A kilo of potatoes in Kabul costs no more than five pence, but even that is unaffordable for many of the Afghans who are battling extreme poverty. Some parents are being forced to collect potato peel from neighbours to feed their children.
Adding to this brutal mix is the fact that humanitarian aid into the war-ravaged country is drying up – a cycle of droughts and flooding has also destroyed crops or rendered farming much more difficult.
Surviving on food scraps is still less desperate than having to marry off a daughter for money, something a number of families in northwestern Afghanistan have reportedly been compelled to do since the Taliban seized power.

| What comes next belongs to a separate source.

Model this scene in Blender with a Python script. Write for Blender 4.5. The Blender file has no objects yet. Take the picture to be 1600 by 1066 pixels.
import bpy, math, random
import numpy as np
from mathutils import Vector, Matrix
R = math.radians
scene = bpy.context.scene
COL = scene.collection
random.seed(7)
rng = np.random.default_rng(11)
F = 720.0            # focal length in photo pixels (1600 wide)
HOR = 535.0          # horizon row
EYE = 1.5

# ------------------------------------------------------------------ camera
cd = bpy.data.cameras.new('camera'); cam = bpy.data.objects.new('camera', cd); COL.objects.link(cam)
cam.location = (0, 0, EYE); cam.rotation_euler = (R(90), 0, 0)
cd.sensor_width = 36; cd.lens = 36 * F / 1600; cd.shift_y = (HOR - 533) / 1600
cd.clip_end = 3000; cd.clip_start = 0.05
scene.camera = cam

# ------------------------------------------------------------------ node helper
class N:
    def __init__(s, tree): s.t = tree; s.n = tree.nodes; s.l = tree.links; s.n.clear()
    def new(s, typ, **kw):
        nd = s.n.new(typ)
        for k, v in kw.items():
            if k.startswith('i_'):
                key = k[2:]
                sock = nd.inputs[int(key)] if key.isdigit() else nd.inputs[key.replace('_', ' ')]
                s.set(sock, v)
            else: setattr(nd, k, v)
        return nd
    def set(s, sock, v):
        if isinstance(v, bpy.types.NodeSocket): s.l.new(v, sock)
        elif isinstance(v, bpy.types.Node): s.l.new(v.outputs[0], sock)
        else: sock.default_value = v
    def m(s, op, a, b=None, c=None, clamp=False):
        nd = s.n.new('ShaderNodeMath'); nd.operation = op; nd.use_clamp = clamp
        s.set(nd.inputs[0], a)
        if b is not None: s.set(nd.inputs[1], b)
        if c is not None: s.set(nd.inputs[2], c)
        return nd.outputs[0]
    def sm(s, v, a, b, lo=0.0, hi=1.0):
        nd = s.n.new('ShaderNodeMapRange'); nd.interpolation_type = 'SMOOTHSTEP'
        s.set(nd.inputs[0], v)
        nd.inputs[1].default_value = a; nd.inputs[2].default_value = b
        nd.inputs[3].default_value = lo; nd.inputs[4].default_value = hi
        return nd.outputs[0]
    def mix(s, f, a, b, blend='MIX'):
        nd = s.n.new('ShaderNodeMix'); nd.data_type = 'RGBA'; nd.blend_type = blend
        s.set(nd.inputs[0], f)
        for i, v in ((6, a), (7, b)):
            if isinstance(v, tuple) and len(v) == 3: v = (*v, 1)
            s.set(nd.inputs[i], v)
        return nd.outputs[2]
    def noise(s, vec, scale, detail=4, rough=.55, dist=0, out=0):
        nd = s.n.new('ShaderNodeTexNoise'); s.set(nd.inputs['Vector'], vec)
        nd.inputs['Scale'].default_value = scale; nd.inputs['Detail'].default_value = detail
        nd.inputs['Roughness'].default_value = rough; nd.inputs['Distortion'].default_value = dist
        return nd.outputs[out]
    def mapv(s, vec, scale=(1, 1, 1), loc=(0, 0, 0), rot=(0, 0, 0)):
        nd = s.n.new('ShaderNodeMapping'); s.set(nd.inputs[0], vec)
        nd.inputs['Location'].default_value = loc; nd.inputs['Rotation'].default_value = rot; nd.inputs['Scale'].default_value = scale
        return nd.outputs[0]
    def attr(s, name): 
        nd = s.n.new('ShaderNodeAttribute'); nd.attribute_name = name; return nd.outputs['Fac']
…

The Afghan economy has been battered by decades of occupation and war, leading to foreign interventions – first by the Soviet Union, and then by the United States and its allies – before the Taliban takeover brought yet more instability. That misery has been compounded recently by a series of natural disasters, including heavy rainfall, drought, flash flooding, and unseasonal frost every month of this year so far.
Last Friday and Saturday, massive flash flooding killed more than 300 people in the northern provinces of Baghlan and Takhar, wiping away mud houses and cattle and destroying standing wheat and vegetable crops. “The majority of those who died were women and children who could not run out of their houses in time,” Abdul, a man in his twenties, tells The Independent.